The Ministry of Transportation and Communications has rejected a feasibility assessment for a Hualien-Taitung expressway tendered by the Highway Bureau, saying that the cost-benefit ratio for such a venture was not good enough for consideration.
The project was first proposed in 2017, calling for an expressway, starting in Hualien County’s Chongde Township (崇德) and ending at Taitung City, with a total length of 173km, but had been rejected for costing too much without sufficient economic returns.
The Legislative Yuan in 2019 called for a reassessment of the project, but the ministry recently said the project was financially unpromising, despite the government being more than capable of constructing the project.
Photo courtesy of the Directorate General of Highways
The project, at a rough estimate, would cost NT$361.4 billion (US$11 billion), coming short of 1:1 in terms of its cost-benefit ratio, the ministry said.

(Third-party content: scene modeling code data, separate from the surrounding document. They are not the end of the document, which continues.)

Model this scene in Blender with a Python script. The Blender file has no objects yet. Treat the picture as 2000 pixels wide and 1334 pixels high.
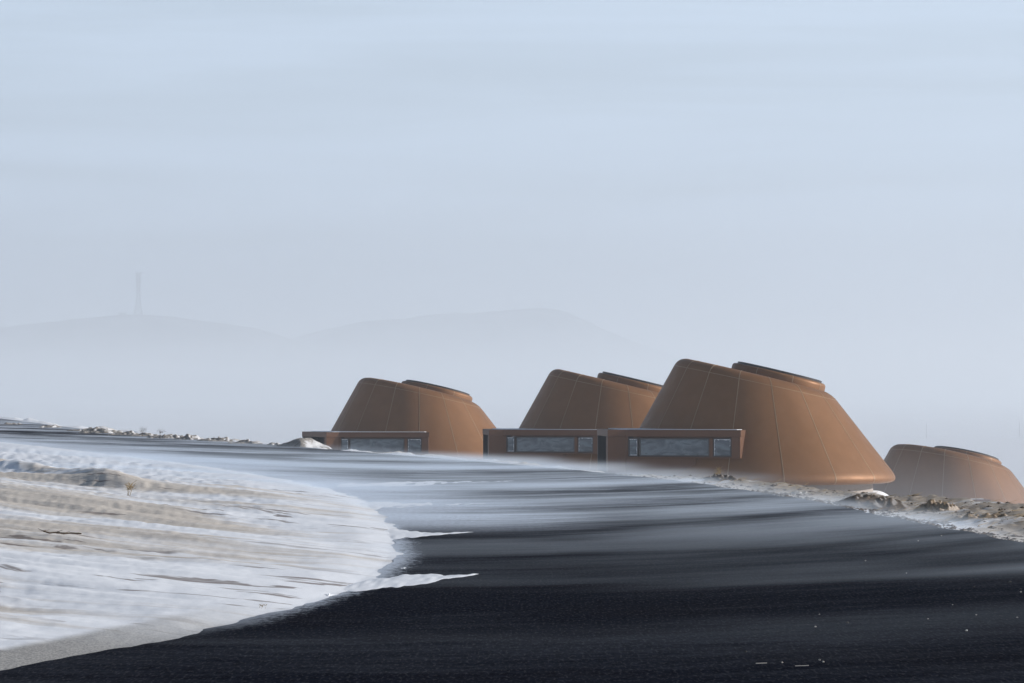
import bpy, math, random
import numpy as np
from mathutils import Vector, Matrix

random.seed(7)
rng = np.random.default_rng(11)
scene = bpy.context.scene
COL = scene.collection
R = math.radians

# ------------------------------------------------------------------ numbers
EYE = 1.6            # camera height above the road
FPX = 7500.0         # focal length in photo pixels
HORIZON = 760.0

# ------------------------------------------------------------------ helpers
def tag(o, label=None, cat=None, group=None, kind=None):
    if label: o['label'] = label
    if cat: o['category'] = cat
    if group: o['group'] = group
    if kind: o['kind'] = kind
    return o

def empty(name, loc, rz=0.0):
    o = bpy.data.objects.new(name, None)
    COL.objects.link(o)
    o.location = loc
    o.rotation_euler = (0, 0, rz)
    o.empty_display_size = 0.2
    return o

class MB:
    """collects vertices and faces, then links them as one mesh object"""
    def __init__(self):
        self.v, self.f, self.m = [], [], []
    def add(self, vs, fs, mat=0):
        b = len(self.v)
        self.v += [tuple(p) for p in vs]
        for f in fs:
            self.f.append([b + i for i in f]); self.m.append(mat)
    def box(self, x0, x1, y0, y1, z0, z1, mat=0):
        self.add([(x0,y0,z0),(x1,y0,z0),(x1,y1,z0),(x0,y1,z0),(x0,y0,z1),(x1,y0,z1),(x1,y1,z1),(x0,y1,z1)],
                 [(0,3,2,1),(4,5,6,7),(0,1,5,4),(1,2,6,5),(2,3,7,6),(3,0,4,7)], mat)
    def prism(self, poly, z0, z1, mat=0):
        n = len(poly)
        vs = [(p[0],p[1],z0) for p in poly] + [(p[0],p[1],z1) for p in poly]
        fs = [tuple(reversed(range(n))), tuple(range(n,2*n))]
        fs += [(i,(i+1)%n,n+(i+1)%n,n+i) for i in range(n)]
        self.add(vs, fs, mat)
    def beam(self, a, b, w, mat=0, w2=None, sides=4):
        a, b = Vector(a), Vector(b)
        d = (b-a).normalized()
        up = Vector((0,0,1)) if abs(d.z) < .95 else Vector((1,0,0))
        s = d.cross(up).normalized(); t = s.cross(d).normalized()
        w2 = w if w2 is None else w2
        vs = []
        for p, ww in ((a,w),(b,w2)):
            for k in range(sides):
                an = 2*math.pi*(k+.5)/sides
                vs.append(p + s*(ww*.5*math.cos(an)*1.2) + t*(ww*.5*math.sin(an)*1.2))
        fs = [tuple(reversed(range(sides))), tuple(range(sides,2*sides))]
        fs += [(k,(k+1)%sides,sides+(k+1)%sides,sides+k) for k in range(sides)]
        self.add(vs, fs, mat)
    def build(self, name, mats, parent=None, smooth=None, bevel=None):
        me = bpy.data.meshes.new(name)
        me.from_pydata(self.v, [], self.f)
        if not isinstance(mats, (list, tuple)): mats = [mats]
        for m in mats: me.materials.append(m)
        me.polygons.foreach_set('material_index', self.m)
        me.update()
        import bmesh
        bm = bmesh.new(); bm.from_mesh(me)
        bmesh.ops.recalc_face_normals(bm, faces=bm.faces)
        bm.to_mesh(me); bm.free()
        if smooth is not None:
            me.polygons.foreach_set('use_smooth', [True]*len(me.polygons))
            me.set_sharp_from_angle(angle=R(smooth))
        o = bpy.data.objects.new(name, me)
        COL.objects.link(o)
        if parent: o.parent = parent
        if bevel:
            b = o.modifiers.new('bevel', 'BEVEL'); b.width = bevel; b.segments = 2; b.limit_method = 'ANGLE'
        return o

def np_mesh(name, V, F, mat, smooth=True, kind=None):
    me = bpy.data.meshes.new(name)
    n, k = len(F), F.shape[1]
    me.vertices.add(len(V)); me.vertices.foreach_set('co', np.asarray(V, np.float32).ravel())
    me.loops.add(n*k); me.loops.foreach_set('vertex_index', F.astype(np.int32).ravel())
    me.polygons.add(n)
    me.polygons.foreach_set('loop_start', np.arange(0, n*k, k, dtype=np.int32))
    me.polygons.foreach_set('loop_total', np.full(n, k, np.int32))
    me.update(calc_edges=True); me.validate()
    me.polygons.foreach_set('use_smooth', [smooth]*len(me.polygons))
    me.materials.append(mat)
    o = bpy.data.objects.new(name, me); COL.objects.link(o)
    if kind: o['kind'] = kind
    return o

def grid_faces(nr, nc):
    i = np.arange((nr-1)*(nc-1)); r, c = i//(nc-1), i%(nc-1)
    a = r*nc + c
    return np.stack([a, a+1, a+nc+1, a+nc], 1)

# vectorised value noise, -1..1
def _hash(ix, iy, seed):
    h = (ix.astype(np.int64)*374761393 + iy.astype(np.int64)*668265263 + seed*1274126177) & 0xffffffff
    h = ((h ^ (h >> 13))*1274126177) & 0xffffffff
    h = h ^ (h >> 16)
    return (h & 0xffff)/32767.5 - 1
def vnoise(x, y, seed=0):
    x = np.asarray(x, float); y = np.asarray(y, float)
    ix, iy = np.floor(x), np.floor(y); fx, fy = x-ix, y-iy
    fx = fx*fx*fx*(fx*(fx*6-15)+10); fy = fy*fy*fy*(fy*(fy*6-15)+10)
    a = _hash(ix,iy,seed); b = _hash(ix+1,iy,seed); c = _hash(ix,iy+1,seed); d = _hash(ix+1,iy+1,seed)
    return (a*(1-fx)+b*fx)*(1-fy) + (c*(1-fx)+d*fx)*fy
def fbm(x, y, seed=0, oct=4, gain=.5):
    s, a = 0, 1.0
    for k in range(oct):
        s = s + a*vnoise(x*2**k+13.7*k, y*2**k-7.1*k, seed+k); a *= gain
    return s
def sstep(a, b, x):
    t = np.clip((np.asarray(x, float)-a)/(b-a), 0, 1)
    return t*t*(3-2*t)

# ------------------------------------------------------------------ road edges: x as a function of y
def spline(pts):
    ys = np.array([p[0] for p in pts], float); xs = np.array([p[1] for p in pts], float)
    m = np.gradient(xs, ys)
    def f(y):
        y = np.clip(np.asarray(y, float), ys[0], ys[-1])
        i = np.clip(np.searchsorted(ys, y)-1, 0, len(ys)-2)
        h = ys[i+1]-ys[i]; t = (y-ys[i])/h
        return ((2*t**3-3*t**2+1)*xs[i] + (t**3-2*t**2+t)*h*m[i] + (-2*t**3+3*t**2)*xs[i+1] + (t**3-t**2)*h*m[i+1])
    return f
road_right = spline([(-40,7.5),(0,6.4),(20,5.8),(40,5.3),(46,4.92),(57,4.15),(66.7,3.0),(75,1.55),(85.7,-.85),(104,-5.2),(133,-12.5),(200,-26.0),(290,-44),(400,-66)])
road_left = spline([(-40,-12),(0,-8.4),(10,-5.7),(15,-4.4),(21.8,-2.95),(26,-2.05),(29.6,-1.48),(35,-1.2),(41.4,-1.3),(50,-1.75),(60,-2.75),(75,-5.4),(90,-8.8),(104,-12.3),(133,-19.6),(200,-33.4),(290,-52),(400,-75)])

# coordinate across the curved wind streaks (world space)
def wind_q(x, y):
    return y - (.9+.9*sstep(28, 48, y))*(np.sqrt((x+1.2)**2+9)-3)

HOUSES = [  # x, y, z of the base, turn, longer entrance
    (9.8, 155.0, -2.16, -16.0),
    (4.98, 182.0, -2.44, -16.0),
    (-4.9, 203.0, -2.78, 0.0),
    (23.4, 205.0, -6.30, 9.0),
]

MOUNDS = [  # x, y, height, rx, ry  dirt mounds (separate things stand on these)
]

def ridge_line(x, y):   # small bank on the inner side of the bend
    return np.exp(-((y-56.8+4.2*(x+5.7))/4.3/.42)**2)*sstep(-4.9, -6.4, x)*sstep(-13, -11, x)

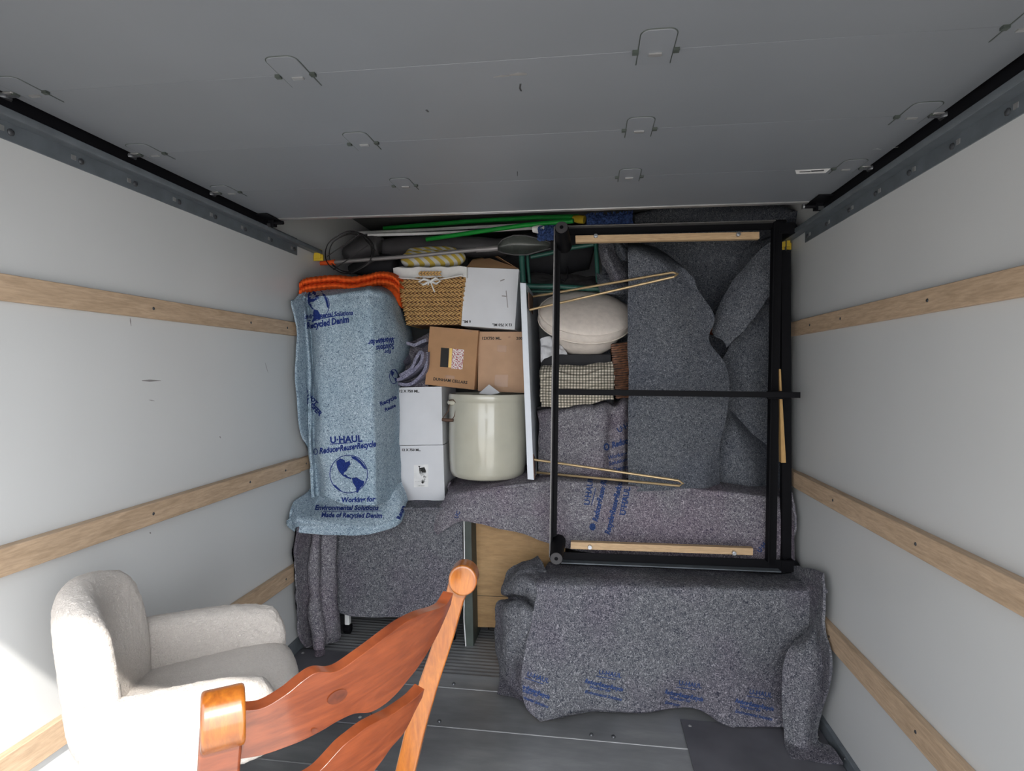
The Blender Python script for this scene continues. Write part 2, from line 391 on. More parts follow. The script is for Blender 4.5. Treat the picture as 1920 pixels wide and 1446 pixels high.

The ministry said that if such an endeavor were to be undertaken, it should be constructed in stages, beginning with the shorter and more economically viable section from Chongde to Sincheng Township (新城) in Hualien.
That section has a 1.5 inverse cost-benefit ratio and would also serve as an extension of the ministry’s project to increase the safety of the Suhua Highway, as well as relieve traffic on the Chiang Wei-shui Memorial Freeway (Freeway No. 5), it said.
The section would also improve the efficacy of public transportation going to and coming from the Sincheng Transit Station, easing the traffic flow to and from Taroko Gorge (太魯閣), it said.
Highway Bureau Planning Division Director-General Su Hsien-chih (蘇先知) said there were many parts of the assessment report that the ministry felt were insufficient and should be revised.
The bureau aims to deliver a revised assessment report to the ministry by the end of this month at the soonest or next month at the latest, he said.